Entretien avec Jean Guilaine : L'héritage néolithique

Dans son dernier ouvrage, l’archéologue Jean Guilaine explore notre « héritage néolithique ». Et démontre que nombre des traits saillants de notre civilisation moderne étaient en germe il y a quelque dix millénaires : pratiques de sociabilité et de pouvoir, atteintes à l’environnement…

 

À vos yeux, que reste-t-il du Néolithique aujourd’hui ?

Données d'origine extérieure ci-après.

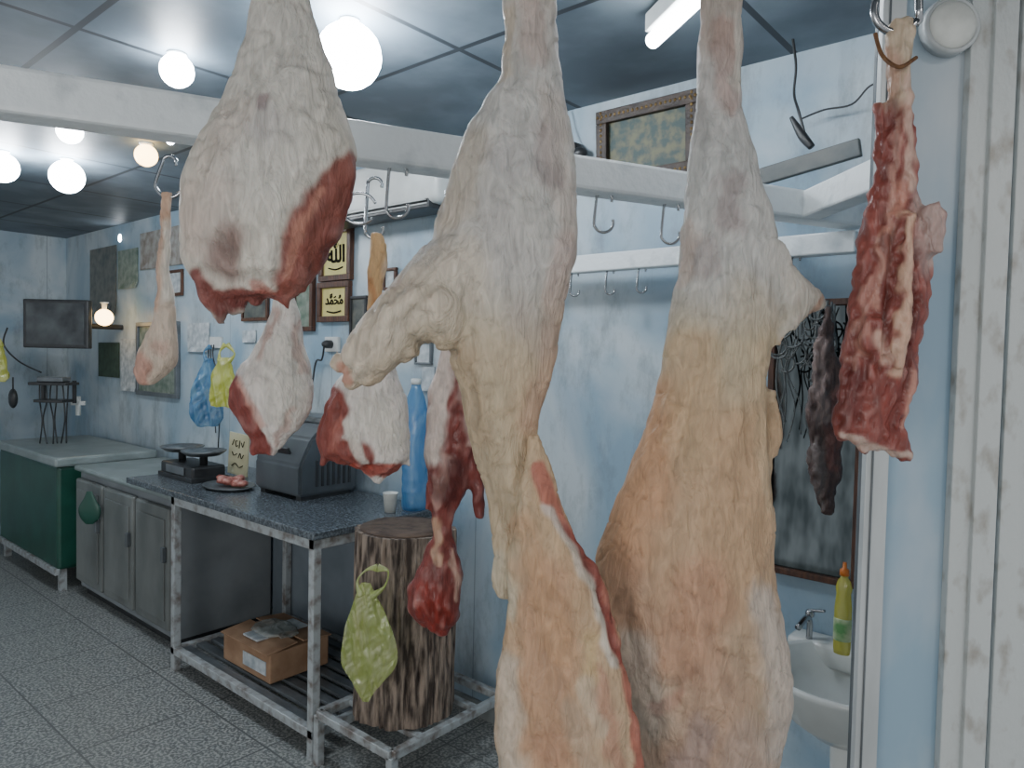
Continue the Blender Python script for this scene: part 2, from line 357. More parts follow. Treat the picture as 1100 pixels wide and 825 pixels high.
def meat(name,label,cat,d,parts,base,strokes,vox=.005,amp=.006,fine=.002,nscale=14,m='meat',grad=None,seed=0,group=None,warp=14,rough=.004,fold=0,fold0=0,creases=(),mott=.32,dim=.86):
    bm=B()
    for kind,data,kw in parts:
        (loft_rows if kind=='r' else loft_spine)(bm,data,d,**kw)
    bmesh.ops.recalc_face_normals(bm,faces=bm.faces)
    me=bpy.data.meshes.new(name); bm.to_mesh(me); bm.free()
    o=bpy.data.objects.new(name,me); COL.objects.link(o)
    md=o.modifiers.new("r","REMESH"); md.mode='VOXEL'; md.voxel_size=vox
    sm=o.modifiers.new("s","SMOOTH"); sm.factor=.5; sm.iterations=3
    dg=bpy.context.evaluated_depsgraph_get()
    m2=bpy.data.meshes.new_from_object(o.evaluated_get(dg)); m2.name=name
    o.modifiers.clear(); o.data=m2; bpy.data.meshes.remove(me)
    N=len(m2.vertices); co=np.empty(N*3,'f'); m2.vertices.foreach_get("co",co); co=co.reshape(-1,3).astype(float)
    no=np.empty(N*3,'f'); m2.vertices.foreach_get("normal",no); no=no.reshape(-1,3)
    nz=np.empty((N,6)); off=Vector((seed*3.1,seed*1.7,seed))
    for i in range(N):
        p=Vector(co[i]); p2=Vector((p.x,p.y,p.z*.6))
        nz[i,0]=noise.noise(p2*nscale+off); nz[i,1]=noise.noise(p2*nscale*3.3+off); nz[i,2]=noise.noise(p*nscale*1.6-off)
        nz[i,3]=noise.noise(Vector((p.x,p.y,p.z*.4))*75+off)
        h=p.dot(r0)+.12*math.sin(p.z*4+seed)
        nz[i,4]=noise.noise(Vector((h*34,p.dot(f0)*8,p.z*4.5))+off)
        w=h+.04*nz[i,2]; nz[i,5]=abs(noise.noise(Vector((w*26+p.z*14,p.dot(f0)*12,p.z*16-w*6))-off))
    U,V=px_of(co,d)
    Uw=U+warp*nz[:,2]+warp*.5*nz[:,1]+4*nz[:,3]; Vw=V+warp*nz[:,0]*1.2+warp*.4*nz[:,1]+4*nz[:,3]
    c=np.tile(np.array(base[:3]),(N,1))
    if grad:
        gv=[g[0] for g in grad]
        for ch in range(3): c[:,ch]=np.interp(V+warp*1.5*nz[:,0],gv,[g[1][ch] for g in grad])
    def seg(pts,Ux,Vx):
        dm=np.full(N,1e9)
        if len(pts)==1: dm=np.hypot(Ux-pts[0][0],Vx-pts[0][1])
        for (x0,y0),(x1,y1) in zip(pts[:-1],pts[1:]):
            dx,dy=x1-x0,y1-y0; L=dx*dx+dy*dy+1e-9
            t=np.clip(((Ux-x0)*dx+(Vx-y0)*dy)/L,0,1)
            dm=np.minimum(dm,np.hypot(Ux-(x0+t*dx),Vx-(y0+t*dy)))
        return dm
    for s in strokes:
        pts,hw,col,stg=s[:4]; soft=s[4] if len(s)>4 else .55
        k=seg(pts,Uw,Vw)/hw
        w=np.clip((1+soft-k)/(2*soft),0,1); w=w*w*(3-2*w)*stg
        c=lerpc(c,np.array(col[:3])[None,:].repeat(N,0),w)
    red=np.clip((c[:,0]/(c[:,1]+.02)-1.9)/2.0,0,1)
    c=c*(1+red*nz[:,3]*mott)[:,None]
    hl=red*np.clip(nz[:,1]-.18,0,1)*.35; c+=hl[:,None]*np.array([1,.8,.72])[None,:]
    fw=np.clip((V-fold0)/120,0,1)*(1 if fold else 0)
    c=c*(1+.18*fw*nz[:,4]+.04*nz[:,1])[:,None]
    # thin wrinkle lines in the skin
    wr=np.exp(-(nz[:,5]/.05)**2)*(1-red)
    c=c*(1-.10*wr)[:,None]*dim
    disp=nz[:,0]*amp*2+nz[:,1]*fine*2+red*(nz[:,3]*rough+nz[:,1]*rough)-red*.002+fold*fw*nz[:,4]-(.0022*wr if m=='meat' else 0)
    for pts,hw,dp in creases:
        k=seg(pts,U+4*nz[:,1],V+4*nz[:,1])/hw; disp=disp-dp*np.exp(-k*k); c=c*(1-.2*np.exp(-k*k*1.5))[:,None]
    co2=co+no*disp[:,None]
    bas=co2.mean(0); top=co2[:,2].max(); bas[2]=top
    m2.vertices.foreach_set("co",(co2-bas).astype('f').ravel())
    ca=m2.color_attributes.new("Col",'FLOAT_COLOR','POINT')
    ca.data.foreach_set("color",np.hstack([np.clip(c,0,1),np.ones((N,1))]).astype('f').ravel())
    for p in m2.polygons: p.use_smooth=True
    m2.materials.clear(); m2.materials.append(M[m]); m2.update()
    o.location=bas; tag(o,label,cat,group); return o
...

Il y a deux aspects dans le legs du Néolithique : matériel et idéel. Au plan matériel, notre alimentation végétale est aujourd’hui fondée sur les trois principales céréales (blé, riz, maïs) issues de la néolithisation, tandis que notre nourriture carnée provient pour beaucoup d’animaux domestiques. Cette « révolution » fut aussi le moment où apparut toute une série d’innovations techniques : systèmes hydrauliques (puits, barrages, irrigation), exploitations minières (silex puis minerais), outils de déforestation, instruments agricoles (araire, fléau, plan­che à dépiquer), attelage, véhicules à roues (chars, chariots), sceaux et premiers indices de comptabilité, etc.
D’autres traits culturels ont carrément conditionné la trajectoire humaine jusqu’à aujourd’hui : la maison pérenne (lieu impliquant une histoire familiale et une généalogie), le village à vocation agricole (la ville introduira ensuite un nouveau seuil dans le regroupement des populations), le territoire exploité pour la production de nourriture et symbole de l’appropriation d’un espace.